*Records for this exercise*

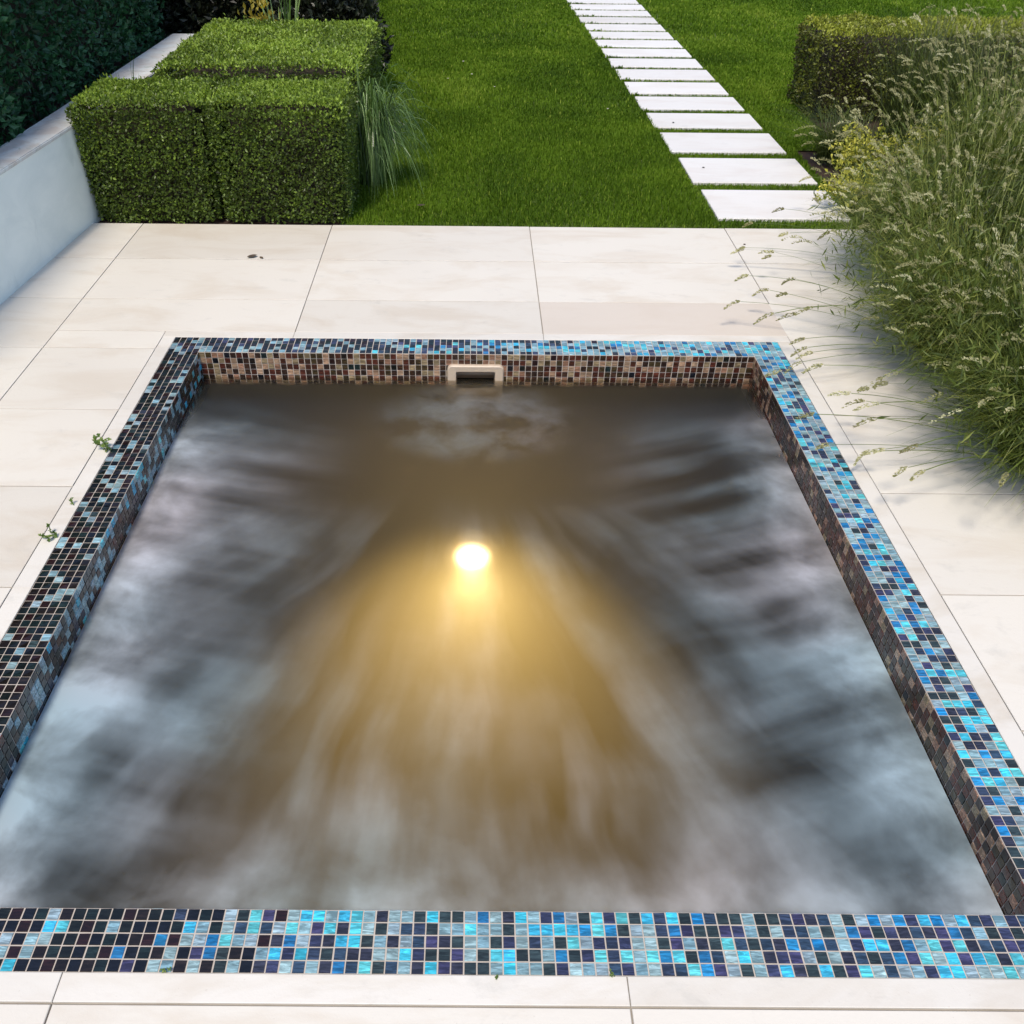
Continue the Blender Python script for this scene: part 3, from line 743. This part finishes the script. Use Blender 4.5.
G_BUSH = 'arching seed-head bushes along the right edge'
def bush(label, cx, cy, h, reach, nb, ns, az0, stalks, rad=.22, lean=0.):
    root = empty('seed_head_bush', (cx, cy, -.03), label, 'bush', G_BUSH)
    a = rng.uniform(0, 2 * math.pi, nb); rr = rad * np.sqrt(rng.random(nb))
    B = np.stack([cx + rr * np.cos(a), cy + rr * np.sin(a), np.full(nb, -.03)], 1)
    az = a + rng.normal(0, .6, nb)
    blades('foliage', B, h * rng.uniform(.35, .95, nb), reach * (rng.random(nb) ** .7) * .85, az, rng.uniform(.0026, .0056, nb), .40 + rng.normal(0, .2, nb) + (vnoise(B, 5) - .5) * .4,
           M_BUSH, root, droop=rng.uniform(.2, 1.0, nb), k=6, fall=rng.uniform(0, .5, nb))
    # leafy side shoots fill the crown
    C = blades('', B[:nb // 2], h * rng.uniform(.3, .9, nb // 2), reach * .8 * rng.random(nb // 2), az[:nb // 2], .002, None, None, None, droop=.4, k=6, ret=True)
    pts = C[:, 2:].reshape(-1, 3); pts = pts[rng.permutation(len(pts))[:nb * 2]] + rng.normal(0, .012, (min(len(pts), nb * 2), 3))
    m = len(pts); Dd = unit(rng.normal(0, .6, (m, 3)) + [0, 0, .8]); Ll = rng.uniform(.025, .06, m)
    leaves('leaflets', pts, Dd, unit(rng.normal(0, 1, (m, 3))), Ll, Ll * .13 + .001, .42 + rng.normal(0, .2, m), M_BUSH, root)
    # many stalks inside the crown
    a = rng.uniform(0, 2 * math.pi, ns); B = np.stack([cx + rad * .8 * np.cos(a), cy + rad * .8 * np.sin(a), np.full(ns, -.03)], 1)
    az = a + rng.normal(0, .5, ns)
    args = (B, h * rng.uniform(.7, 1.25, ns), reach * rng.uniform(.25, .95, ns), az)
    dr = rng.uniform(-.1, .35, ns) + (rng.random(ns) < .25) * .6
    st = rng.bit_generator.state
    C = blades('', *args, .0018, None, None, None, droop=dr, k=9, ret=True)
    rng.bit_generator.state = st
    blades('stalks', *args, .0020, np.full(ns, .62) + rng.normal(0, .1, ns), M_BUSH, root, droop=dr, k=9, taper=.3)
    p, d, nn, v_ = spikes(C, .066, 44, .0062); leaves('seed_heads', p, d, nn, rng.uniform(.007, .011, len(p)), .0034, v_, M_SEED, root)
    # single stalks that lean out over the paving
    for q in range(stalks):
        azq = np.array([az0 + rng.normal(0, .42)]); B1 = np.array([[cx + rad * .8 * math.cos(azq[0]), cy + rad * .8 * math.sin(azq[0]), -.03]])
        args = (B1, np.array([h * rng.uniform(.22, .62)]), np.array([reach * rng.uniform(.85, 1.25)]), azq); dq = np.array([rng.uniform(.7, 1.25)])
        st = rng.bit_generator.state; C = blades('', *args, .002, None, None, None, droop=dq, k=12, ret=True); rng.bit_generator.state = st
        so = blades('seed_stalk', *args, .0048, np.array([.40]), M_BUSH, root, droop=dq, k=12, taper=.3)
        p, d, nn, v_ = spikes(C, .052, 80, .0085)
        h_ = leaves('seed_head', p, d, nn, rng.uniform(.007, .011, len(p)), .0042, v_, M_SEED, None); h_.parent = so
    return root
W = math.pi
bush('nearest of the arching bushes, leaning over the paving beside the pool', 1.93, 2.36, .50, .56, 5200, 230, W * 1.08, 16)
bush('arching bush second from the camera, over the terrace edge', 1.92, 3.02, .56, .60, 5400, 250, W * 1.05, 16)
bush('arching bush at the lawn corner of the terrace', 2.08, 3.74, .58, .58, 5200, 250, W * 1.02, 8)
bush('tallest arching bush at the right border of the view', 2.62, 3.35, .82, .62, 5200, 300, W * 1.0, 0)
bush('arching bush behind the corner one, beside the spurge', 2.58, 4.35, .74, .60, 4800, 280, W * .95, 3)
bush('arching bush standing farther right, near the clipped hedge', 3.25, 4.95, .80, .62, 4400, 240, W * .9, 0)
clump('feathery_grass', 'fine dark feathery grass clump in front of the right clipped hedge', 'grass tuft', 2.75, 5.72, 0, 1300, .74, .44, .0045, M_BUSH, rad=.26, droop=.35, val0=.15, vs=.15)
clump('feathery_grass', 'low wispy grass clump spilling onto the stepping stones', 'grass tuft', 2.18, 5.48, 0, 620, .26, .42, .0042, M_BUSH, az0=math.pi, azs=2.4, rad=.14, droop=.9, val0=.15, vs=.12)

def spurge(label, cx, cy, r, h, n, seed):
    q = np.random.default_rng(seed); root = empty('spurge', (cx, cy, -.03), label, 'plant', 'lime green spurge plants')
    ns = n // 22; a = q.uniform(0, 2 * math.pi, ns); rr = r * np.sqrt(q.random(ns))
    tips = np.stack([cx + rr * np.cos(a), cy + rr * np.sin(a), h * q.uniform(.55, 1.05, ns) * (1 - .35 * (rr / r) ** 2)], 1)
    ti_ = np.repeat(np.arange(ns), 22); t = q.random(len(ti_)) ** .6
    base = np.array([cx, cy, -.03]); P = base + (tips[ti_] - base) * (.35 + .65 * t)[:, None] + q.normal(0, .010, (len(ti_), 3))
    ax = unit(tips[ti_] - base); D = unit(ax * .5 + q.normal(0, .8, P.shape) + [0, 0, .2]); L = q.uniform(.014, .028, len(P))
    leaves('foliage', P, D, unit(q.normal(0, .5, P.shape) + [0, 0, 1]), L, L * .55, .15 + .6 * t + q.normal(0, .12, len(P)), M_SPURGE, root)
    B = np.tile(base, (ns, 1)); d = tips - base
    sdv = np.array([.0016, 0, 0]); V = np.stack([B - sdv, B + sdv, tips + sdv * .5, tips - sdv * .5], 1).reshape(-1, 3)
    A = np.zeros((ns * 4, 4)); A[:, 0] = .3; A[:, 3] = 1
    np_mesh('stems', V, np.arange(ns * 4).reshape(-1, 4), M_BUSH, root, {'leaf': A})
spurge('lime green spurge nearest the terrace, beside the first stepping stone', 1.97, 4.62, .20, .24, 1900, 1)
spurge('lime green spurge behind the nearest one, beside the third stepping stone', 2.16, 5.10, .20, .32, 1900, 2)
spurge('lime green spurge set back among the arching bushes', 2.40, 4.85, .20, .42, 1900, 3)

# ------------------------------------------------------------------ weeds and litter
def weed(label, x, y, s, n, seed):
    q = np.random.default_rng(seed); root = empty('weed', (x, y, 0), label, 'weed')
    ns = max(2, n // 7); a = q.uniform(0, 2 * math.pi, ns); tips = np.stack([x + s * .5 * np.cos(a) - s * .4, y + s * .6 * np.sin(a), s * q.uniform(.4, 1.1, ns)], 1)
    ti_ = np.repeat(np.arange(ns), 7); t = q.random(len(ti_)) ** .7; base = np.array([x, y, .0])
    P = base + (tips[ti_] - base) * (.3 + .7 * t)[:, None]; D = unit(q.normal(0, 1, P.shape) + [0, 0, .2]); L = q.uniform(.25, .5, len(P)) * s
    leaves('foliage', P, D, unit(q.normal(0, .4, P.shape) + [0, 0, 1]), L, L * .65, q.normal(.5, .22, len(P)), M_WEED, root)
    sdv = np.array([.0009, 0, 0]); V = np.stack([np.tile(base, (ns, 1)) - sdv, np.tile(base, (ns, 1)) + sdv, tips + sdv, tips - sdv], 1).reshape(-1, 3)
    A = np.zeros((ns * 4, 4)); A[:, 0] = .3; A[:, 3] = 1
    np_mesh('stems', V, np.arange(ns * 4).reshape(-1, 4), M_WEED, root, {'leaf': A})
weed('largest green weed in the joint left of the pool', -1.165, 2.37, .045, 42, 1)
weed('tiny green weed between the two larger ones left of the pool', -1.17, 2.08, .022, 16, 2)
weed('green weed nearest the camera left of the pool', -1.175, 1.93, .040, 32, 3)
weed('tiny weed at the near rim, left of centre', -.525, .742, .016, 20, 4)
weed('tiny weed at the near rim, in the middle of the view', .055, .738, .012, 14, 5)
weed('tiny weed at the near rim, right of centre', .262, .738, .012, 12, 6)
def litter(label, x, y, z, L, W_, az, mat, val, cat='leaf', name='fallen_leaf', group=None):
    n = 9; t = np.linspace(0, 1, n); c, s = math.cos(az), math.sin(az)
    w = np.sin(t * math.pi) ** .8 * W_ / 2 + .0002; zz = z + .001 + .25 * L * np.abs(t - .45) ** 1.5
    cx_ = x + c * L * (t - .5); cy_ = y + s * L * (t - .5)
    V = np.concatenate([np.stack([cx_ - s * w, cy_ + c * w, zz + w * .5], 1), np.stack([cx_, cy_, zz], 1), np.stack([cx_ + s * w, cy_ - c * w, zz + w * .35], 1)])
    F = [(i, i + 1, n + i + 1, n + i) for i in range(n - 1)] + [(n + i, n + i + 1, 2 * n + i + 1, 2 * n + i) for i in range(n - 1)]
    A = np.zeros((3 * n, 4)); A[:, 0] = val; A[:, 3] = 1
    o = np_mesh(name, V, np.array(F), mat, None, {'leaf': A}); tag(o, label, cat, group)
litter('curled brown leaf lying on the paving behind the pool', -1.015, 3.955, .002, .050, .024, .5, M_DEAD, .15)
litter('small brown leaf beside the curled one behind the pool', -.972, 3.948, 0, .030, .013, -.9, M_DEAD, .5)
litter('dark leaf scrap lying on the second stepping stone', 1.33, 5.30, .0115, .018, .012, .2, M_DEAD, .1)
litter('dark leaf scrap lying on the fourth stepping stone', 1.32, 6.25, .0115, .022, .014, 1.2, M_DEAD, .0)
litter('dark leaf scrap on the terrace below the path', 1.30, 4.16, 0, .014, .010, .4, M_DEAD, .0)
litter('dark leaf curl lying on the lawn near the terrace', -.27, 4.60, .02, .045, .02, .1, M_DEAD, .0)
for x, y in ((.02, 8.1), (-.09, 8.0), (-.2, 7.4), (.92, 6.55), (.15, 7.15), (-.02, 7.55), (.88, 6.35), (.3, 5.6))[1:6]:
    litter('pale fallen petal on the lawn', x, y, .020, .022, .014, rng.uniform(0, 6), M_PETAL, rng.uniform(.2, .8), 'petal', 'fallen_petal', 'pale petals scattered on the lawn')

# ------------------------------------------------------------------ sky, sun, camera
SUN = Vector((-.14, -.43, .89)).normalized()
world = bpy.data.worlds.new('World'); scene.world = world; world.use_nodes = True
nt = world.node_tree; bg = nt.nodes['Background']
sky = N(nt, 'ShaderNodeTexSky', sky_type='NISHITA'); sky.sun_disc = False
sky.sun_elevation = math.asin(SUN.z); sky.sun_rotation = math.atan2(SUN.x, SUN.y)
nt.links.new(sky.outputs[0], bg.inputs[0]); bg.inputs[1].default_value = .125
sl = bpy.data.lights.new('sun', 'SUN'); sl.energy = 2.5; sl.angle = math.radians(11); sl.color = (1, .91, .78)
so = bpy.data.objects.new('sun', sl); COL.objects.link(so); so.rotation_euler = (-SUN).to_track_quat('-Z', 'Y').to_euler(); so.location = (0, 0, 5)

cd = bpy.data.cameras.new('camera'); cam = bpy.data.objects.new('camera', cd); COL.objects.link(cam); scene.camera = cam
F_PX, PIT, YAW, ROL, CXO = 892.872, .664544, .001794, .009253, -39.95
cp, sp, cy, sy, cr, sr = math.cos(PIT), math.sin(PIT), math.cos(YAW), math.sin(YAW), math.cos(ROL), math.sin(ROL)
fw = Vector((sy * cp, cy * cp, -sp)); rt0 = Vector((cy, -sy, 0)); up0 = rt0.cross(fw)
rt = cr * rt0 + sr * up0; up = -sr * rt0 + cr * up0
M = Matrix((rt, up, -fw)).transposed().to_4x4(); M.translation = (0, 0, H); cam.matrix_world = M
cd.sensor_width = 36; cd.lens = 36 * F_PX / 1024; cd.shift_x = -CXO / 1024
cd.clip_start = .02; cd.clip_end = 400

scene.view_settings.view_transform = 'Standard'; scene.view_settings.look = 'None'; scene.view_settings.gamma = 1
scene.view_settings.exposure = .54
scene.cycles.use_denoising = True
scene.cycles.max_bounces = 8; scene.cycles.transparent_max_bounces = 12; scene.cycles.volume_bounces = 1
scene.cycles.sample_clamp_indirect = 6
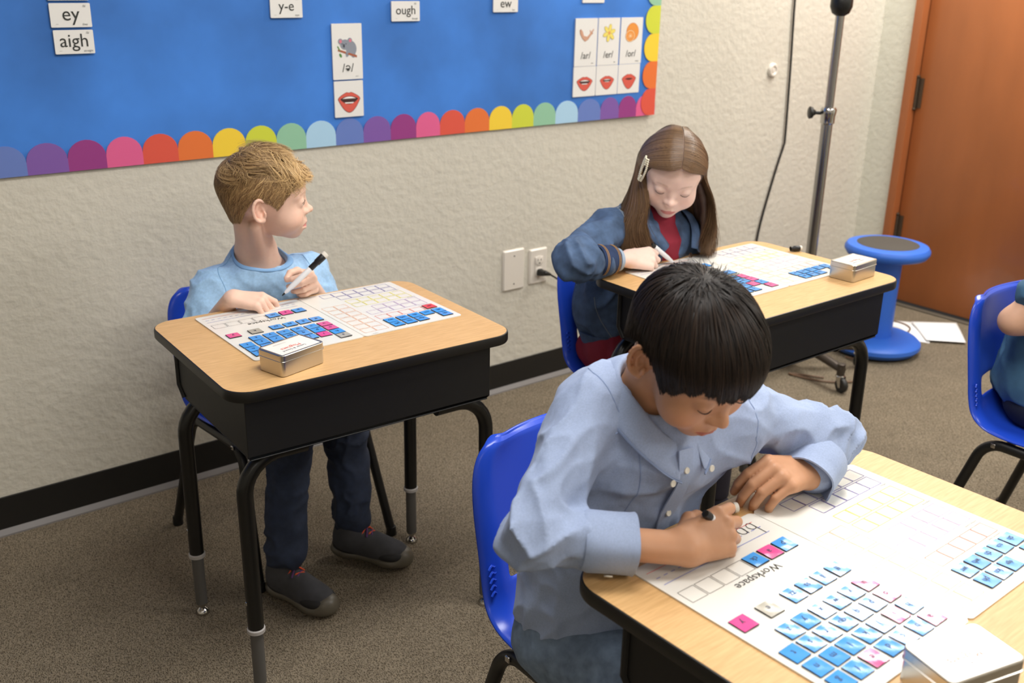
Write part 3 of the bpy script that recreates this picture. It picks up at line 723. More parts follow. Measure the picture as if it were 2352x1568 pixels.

*Exercise*
Check each line of the data above for the string "that", then report how many lines have it, with no other words.

*Finished answer*
2